ただ、孤高の外科医である未知子に比べて、万智は家を売るという職業上、顧客のプライベートに関わらざるをえない。引きこもりの息子がいる家庭、片付けられない女とミニマリストの男、愛人のためのマンションを探す社長など、人それぞれの立場と家庭の事情を鑑みながら、一歩踏み込んだアドバイスをしていきます。「引きこもりの息子さんが、ご両親の死後も引きこもって生きていけるように、一軒家を売ってマンションを2室購入してください。そのうち一室で家賃収入を得られます」などと、驚きの解決策を提示し、強い説得力によってどんどん契約を取っていきます。
万智は、家を売り自分の営業成績を上げるためならば手段を選ばないように見えて、実は顧客には誠意を持ってアドバイスをしています。そこが人気の秘密ではないでしょうか。第6話までを見て、万智の仕事のスタイルを分析してみました。
万智の仕事スタイルを分析
【2】顧客の欠点、弱点を責めない
【3】独身女性の味方になる
【4】男性、女性を関係なく指導
【1】顧客の抱える問題や事情を受け止め、その解決策を提示するのは、前述のとおり。
【2】仕事が忙しくて子どもにかまえない医師(第1話)、引きこもりの成人男性(第2話)、片付けられない女(第3話)といった、世間では批判されがちな人物に対しても、決して「生き方を変えろ」などとは言わない。欠点はそのまま認めて、それに合った住まいを探してくれます。実は弱者に優しい人なのか、それとも「欠点は直らない」と考える徹底したリアリストなのか?

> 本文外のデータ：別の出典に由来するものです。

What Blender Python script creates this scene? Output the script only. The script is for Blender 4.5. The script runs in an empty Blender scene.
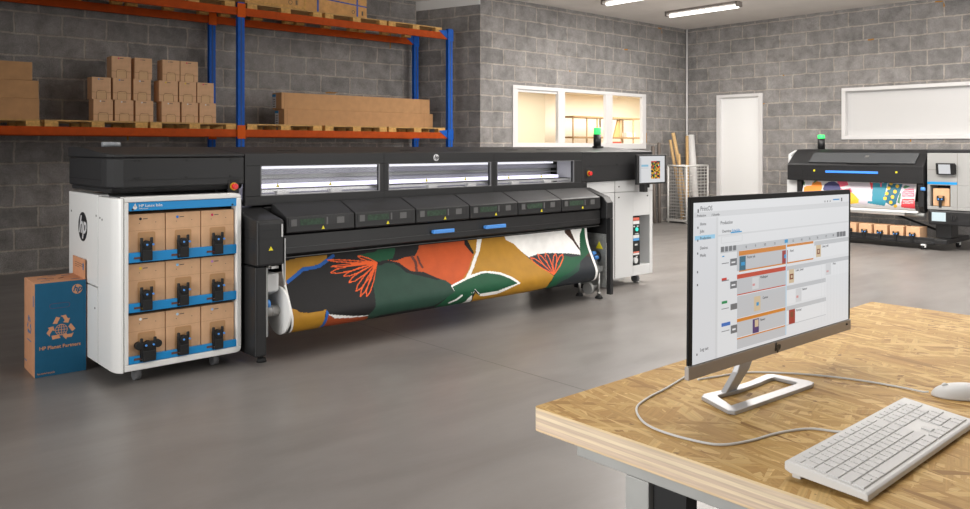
import bpy, bmesh, math, random
from mathutils import Vector, Matrix
random.seed(7)
S = bpy.context.scene
COL = S.collection
# ------------------------------------------------------------------ camera, world, light, exposure
cam = bpy.data.cameras.new('camera')
cam.lens = 36 * 800 / 970
cam.sensor_width = 36
cam.shift_y = -107.5 / 970
cam.clip_end = 200
co = bpy.data.objects.new('camera', cam)
co.location = (0, 0, 1.70)
co.rotation_euler = (math.pi / 2, 0, math.radians(47.9 - 90))
COL.objects.link(co)
S.camera = co
W = bpy.data.worlds.new('world')
S.world = W
W.use_nodes = True
W.node_tree.nodes['Background'].inputs[0].default_value = (1.0, .97, .95, 1)
W.node_tree.nodes['Background'].inputs[1].default_value = 0.25
S.view_settings.view_transform = 'Standard'
S.view_settings.look = 'None'
S.view_settings.gamma = 1
S.view_settings.exposure = 0.0
try: S.view_settings.use_curve_mapping = False
except Exception: pass

def area(name, loc, rot, sx, sy, power, col=(1, .97, .93), spread=0):
    l = bpy.data.lights.new(name, 'AREA'); l.shape = 'RECTANGLE'; l.size = sx; l.size_y = sy
    l.energy = power; l.color = col
    if spread: l.spread = math.radians(spread)
    o = bpy.data.objects.new(name, l); o.location = loc; o.rotation_euler = rot
    COL.objects.link(o); return o
# ceiling strip lamps of the hall (rows running along the room, in front of the camera's upper edge)
for x in (2.6, 5.2, 7.8):
    for y, p in ((1.6, 36), (4.9, 19)):
        area('ceiling_lamp_light', (x, y, 4.38), (0, 0, 0), 1.0, 2.2, p, spread=125)
area('ceiling_lamp_light', (11.0, 3.4, 4.36), (0, 0, 0), 1.2, 2.4, 130)
area('ceiling_lamp_light', (11.0, 6.9, 4.36), (0, 0, 0), 1.2, 2.4, 215)
area('ceiling_lamp_light', (13.6, 3.0, 4.36), (0, 0, 0), 1.2, 2.4, 90)
area('ceiling_fill_uplight', (10.5, 4.6, 3.7), (math.pi, 0, 0), 3.0, 4.5, 420, (1, .98, .97))  # added fill pointing up to brighten the ceiling; no fixture hangs here
# added soft fill lights out of view; no loading door stands there
area('unseen_fill_light', (-3.4, 3.2, 2.3), (math.radians(90), 0, math.radians(-88)), 5.0, 3.6, 150, (1, .99, .97), spread=90)
area('unseen_fill_light', (8.5, -3.0, 2.5), (math.radians(84), 0, math.radians(-22)), 7.0, 3.4, 290, (1, .99, .97))

# ------------------------------------------------------------------ materials
def lin(c):
    if isinstance(c, (int, float)): c = (c, c, c)
    return tuple(((v / 255) / 12.92 if v / 255 <= .04045 else ((v / 255 + .055) / 1.055) ** 2.4) for v in c)
MATS = {}
def mat(name, rgb, rough=.5, metal=0, emit=None, es=0, noise=0, nscale=20, bump=0, bscale=200, spec=.5):
    """rgb is given as 0-255 surface colour"""
    m = bpy.data.materials.new(name); m.use_nodes = True
    nt = m.node_tree; b = nt.nodes['Principled BSDF']
    c = lin(rgb) + (1,)
    b.inputs['Base Color'].default_value = c
    b.inputs['Roughness'].default_value = rough
    b.inputs['Metallic'].default_value = metal
    b.inputs['Specular IOR Level'].default_value = spec
    tc = None
    if noise:
        tc = nt.nodes.new('ShaderNodeTexCoord'); n = nt.nodes.new('ShaderNodeTexNoise')
        n.inputs['Scale'].default_value = nscale; n.inputs['Detail'].default_value = 5
        nt.links.new(tc.outputs['Object'], n.inputs['Vector'])
        mr = nt.nodes.new('ShaderNodeMapRange'); mr.inputs[3].default_value = 1 - noise; mr.inputs[4].default_value = 1 + noise
        mr.inputs[1].default_value = .3; mr.inputs[2].default_value = .7
        nt.links.new(n.outputs['Fac'], mr.inputs[0])
        mx = nt.nodes.new('ShaderNodeVectorMath'); mx.operation = 'SCALE'
        mx.inputs[0].default_value = c[:3]
        nt.links.new(mr.outputs[0], mx.inputs['Scale']); nt.links.new(mx.outputs[0], b.inputs['Base Color'])
    if bump:
        tc = nt.nodes.new('ShaderNodeTexCoord'); n = nt.nodes.new('ShaderNodeTexNoise'); n.inputs['Scale'].default_value = bscale
        nt.links.new(tc.outputs['Object'], n.inputs['Vector'])
        bp = nt.nodes.new('ShaderNodeBump'); bp.inputs['Strength'].default_value = bump; bp.inputs['Distance'].default_value = .002
        nt.links.new(n.outputs['Fac'], bp.inputs['Height']); nt.links.new(bp.outputs[0], b.inputs['Normal'])
    if emit is not None:
        b.inputs['Emission Color'].default_value = lin(emit) + (1,)
        b.inputs['Emission Strength'].default_value = es
    MATS[name] = m; return m
def glassy(name, tint=(255, 255, 255), gloss=.08, opacity=0.0):
    m = bpy.data.materials.new(name); m.use_nodes = True; nt = m.node_tree
    for n in list(nt.nodes):
        if n.type != 'OUTPUT_MATERIAL': nt.nodes.remove(n)
    out = [n for n in nt.nodes if n.type == 'OUTPUT_MATERIAL'][0]
    tr = nt.nodes.new('ShaderNodeBsdfTransparent'); tr.inputs[0].default_value = lin(tint) + (1,)
    gl = nt.nodes.new('ShaderNodeBsdfGlossy'); gl.inputs['Roughness'].default_value = .08
    fr = nt.nodes.new('ShaderNodeFresnel'); fr.inputs[0].default_value = 1.4
    ms = nt.nodes.new('ShaderNodeMixShader')
    ge = nt.nodes.new('ShaderNodeNewGeometry'); iv = nt.nodes.new('ShaderNodeMath'); iv.operation = 'SUBTRACT'; iv.inputs[0].default_value = 1; nt.links.new(ge.outputs['Backfacing'], iv.inputs[1])
    mu = nt.nodes.new('ShaderNodeMath'); mu.operation = 'MULTIPLY'; nt.links.new(fr.outputs[0], mu.inputs[0]); nt.links.new(iv.outputs[0], mu.inputs[1])
    nt.links.new(mu.outputs[0], ms.inputs[0]); nt.links.new(tr.outputs[0], ms.inputs[1]); nt.links.new(gl.outputs[0], ms.inputs[2])
    nt.links.new(ms.outputs[0], out.inputs[0]); return m

M_BLACK = mat('charcoal_metal', (35, 35, 36), .42, noise=.05, nscale=6, spec=.35)
M_HOOD = mat('hood_metal', (39, 39, 40), .45, spec=.35)
M_DARK = mat('black_plastic', (30, 30, 31), .4)
M_VDARK = mat('near_black', (14, 14, 15), .6)
M_WHITE = mat('white_panel', (232, 232, 230), .35)
M_LGREY = mat('light_grey_panel', (205, 206, 206), .4)
M_SILVER = mat('brushed_metal', (190, 190, 188), .3, metal=.9)
M_GALV = mat('galvanised_steel', (158, 160, 158), .45, metal=.5, noise=.15, nscale=30)
M_BLUE = mat('signal_blue', (4, 138, 206), .4)
M_HBLUE = mat('handle_blue', (80, 150, 230), .4)
M_YEL = mat('warning_yellow', (235, 220, 40), .5)
M_RED = mat('stop_red', (220, 40, 40), .35)
M_CARD = mat('cardboard', (212, 170, 132), .85, noise=.06, nscale=14)
M_CARD2 = mat('cardboard_darker', (186, 142, 98), .85, noise=.08, nscale=9)
M_CARDE = mat('cardboard_edge', (150, 110, 72), .9)
M_OSBB = mat('pallet_wood', (190, 150, 92), .8, noise=.2, nscale=15)
M_PALD = mat('pallet_block_wood', (206, 160, 92), .85, noise=.25, nscale=25)
M_CRATE = mat('crate_board', (205, 155, 95), .8, noise=.15, nscale=12)
M_ORG = mat('rack_orange', (176, 70, 10), .6, spec=.15, noise=.12, nscale=12)
M_RBLUE = mat('rack_blue', (6, 84, 178), .55, spec=.2, noise=.12, nscale=12)
M_RUB = mat('black_rubber', (22, 22, 23), .7)
M_WPL = mat('white_plastic', (206, 205, 203), .45)
M_KEY = mat('keycap_white', (206, 205, 204), .55)
M_FRAME = mat('white_painted_frame', (216, 214, 213), .5)
M_DOOR = mat('white_door_leaf', (240, 240, 239), .45)
M_TEXTG = mat('print_grey', (90, 80, 70), .7)
M_TEXTD = mat('print_dark', (40, 38, 38), .7)
M_GREENL = mat('beacon_green', (60, 230, 110), .4, emit=(70, 245, 120), es=.9)
M_GLASS = glassy('clear_glass')
M_SMOKE = glassy('smoked_glass', (150, 155, 152))

# ------------------------------------------------------------------ builders
ORG = {}
class B:
    def __init__(s): s.bm = bmesh.new(); s.m = 0
    def mi(s, m): s.m = m; return s
    def _f(s, vs, smooth=False):
        try:
            f = s.bm.faces.new(vs); f.material_index = s.m; f.smooth = smooth; return f
        except ValueError: return None
    def box(s, x0, x1, y0, y1, z0, z1):
        v = [s.bm.verts.new((x, y, z)) for x in (x0, x1) for y in (y0, y1) for z in (z0, z1)]
        for q in ((0, 1, 3, 2), (4, 6, 7, 5), (0, 4, 5, 1), (2, 3, 7, 6), (0, 2, 6, 4), (1, 5, 7, 3)): s._f([v[i] for i in q])
        return s
    def prism(s, pts, axis, a0, a1, smooth=False):
        """pts: 2D outline; axis 'X' -> pts are (y,z); 'Y' -> (x,z); 'Z' -> (x,y)"""
        def P(p, a):
            return {'X': (a, p[0], p[1]), 'Y': (p[0], a, p[1]), 'Z': (p[0], p[1], a)}[axis]
        A = [s.bm.verts.new(P(p, a0)) for p in pts]; C = [s.bm.verts.new(P(p, a1)) for p in pts]
        s._f(A); s._f(C[::-1])
        n = len(pts)
        for i in range(n): s._f([A[i], C[i], C[(i + 1) % n], A[(i + 1) % n]], smooth)
        return s
    def cyl(s, p0, p1, r, r1=None, seg=20, caps=True):
        p0 = Vector(p0); p1 = Vector(p1); r1 = r if r1 is None else r1
        d = (p1 - p0).normalized(); u = d.orthogonal().normalized(); w = d.cross(u)
        a = []; b = []
        for i in range(seg):
            t = 2 * math.pi * i / seg; o = u * math.cos(t) + w * math.sin(t)
            a.append(s.bm.verts.new(p0 + o * r)); b.append(s.bm.verts.new(p1 + o * r1))
        for i in range(seg):
            j = (i + 1) % seg; s._f([a[i], a[j], b[j], b[i]], True)
        if caps: s._f(a[::-1]); s._f(b)
        return s
    def tube(s, pts, r, seg=8):
        pts = [Vector(p) for p in pts]; rings = []
        for i, p in enumerate(pts):
            d = (pts[min(i + 1, len(pts) - 1)] - pts[max(i - 1, 0)]).normalized()
            up = Vector((0, 0, 1)) if abs(d.z) < .95 else Vector((1, 0, 0))
            u = d.cross(up).normalized(); w = d.cross(u)
            rings.append([s.bm.verts.new(p + (u * math.cos(2 * math.pi * k / seg) + w * math.sin(2 * math.pi * k / seg)) * r) for k in range(seg)])
        for i in range(len(rings) - 1):
            for k in range(seg):
                s._f([rings[i][k], rings[i][(k + 1) % seg], rings[i + 1][(k + 1) % seg], rings[i + 1][k]], True)
        s._f(rings[0][::-1]); s._f(rings[-1]); return s
    def quad(s, *p):
        s._f([s.bm.verts.new(q) for q in p]); return s
    def out(s, name, mats, parent=None, bev=0, seg=2):
        bmesh.ops.recalc_face_normals(s.bm, faces=s.bm.faces)
        if parent is not None:
            L = ORG.get(parent.name, Vector())
            bmesh.ops.translate(s.bm, verts=s.bm.verts, vec=-L)
        me = bpy.data.meshes.new(name); s.bm.to_mesh(me); s.bm.free()
        o = bpy.data.objects.new(name, me); COL.objects.link(o)
        for m in (mats if isinstance(mats, (list, tuple)) else [mats]): me.materials.append(m)
        if parent is not None:
            o.parent = parent; ORG[o.name] = ORG.get(parent.name, Vector())
        else: ORG[o.name] = Vector()
        if bev:
            md = o.modifiers.new('bevel', 'BEVEL'); md.width = bev; md.segments = seg; md.limit_method = 'ANGLE'; md.angle_limit = math.radians(50)
        return o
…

【3】第5話で、独身女性がマンションを買うと決めた時に、万智はこう言います。
「結婚と家を買うことは関係ありません。男女ともに結婚しない人が増えているにもかかわらず、独身者を結婚というゴールに向かう途中の中途半端な人間と決めつけるのはおかしいです。ご自分のために自力で家を買うことは素晴らしいし、かっこいいです」
営業トークと言えばそれまでですが、会社内でこの話題が出た時も、結婚願望のある女性を「まとも」と言った先輩に「独身女性が家を買うことへの偏見は改める方が、まっとうです」と進言するので、本心なのでしょう。ちなみに万智自身も独身です。

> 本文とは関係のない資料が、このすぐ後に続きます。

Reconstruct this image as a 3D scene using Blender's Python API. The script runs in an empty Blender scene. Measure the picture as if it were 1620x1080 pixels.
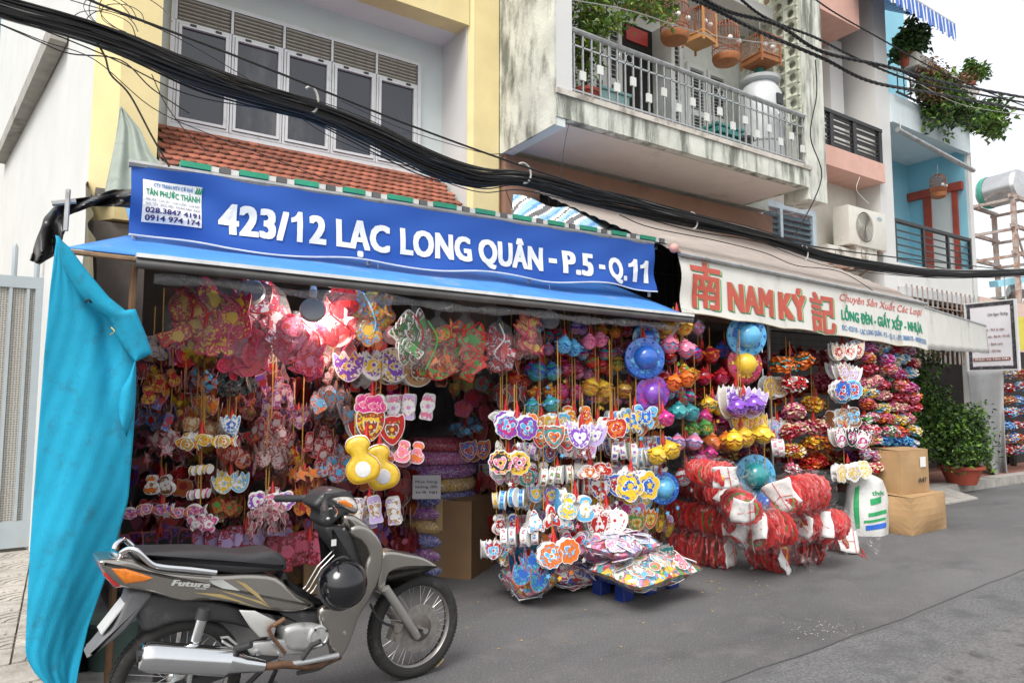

【4】部下には厳しい万智。販売成績がゼロでやる気もない白洲美加(イモトアヤコ)を「GO!GO!」としごき、それでも結果が出ないと課長に「白洲は辞めさせればいいと思います」と冷淡に進言。よくいる同性に厳しいタイプの上司かと思いきや、やはり営業成績の良くない庭野(工藤阿須加)にも「だから、おまえに家は売れないんだ」と手厳しい。男でも女でも仕事ができない部下には等しく容赦がないのは、実力主義でわかりやすいです。
家を買う独身女性は「かっこいい」
こうして分析してみると、万智は金持ちにも貧乏人にも、男にも女にもフラットに接する偏りのない人。どんな相手でも差別しないリベラルな考えの持ち主と言えます。しかも、究極のフェミニスト。自分自身は「いつか信頼できるパートナーと家庭を築きたいと思っています」と言って婚活教室に参加するものの、家を買う独身女性を「かっこいい」と肯定します。
そんな万智がかもし出す爽快感が、ドラマの大きな魅力になっています。第6話までに、一時期ホームレスをしていたという万智の過去が語られたり、常に全否定されている庭野が万智に恋心を抱いたりと、後半への引きも多い。ベテラン脚本家の大石静さんが、最終回でこのヒロインにどんな結末を迎えさせるのか、楽しみにしながら見続けたいと思います。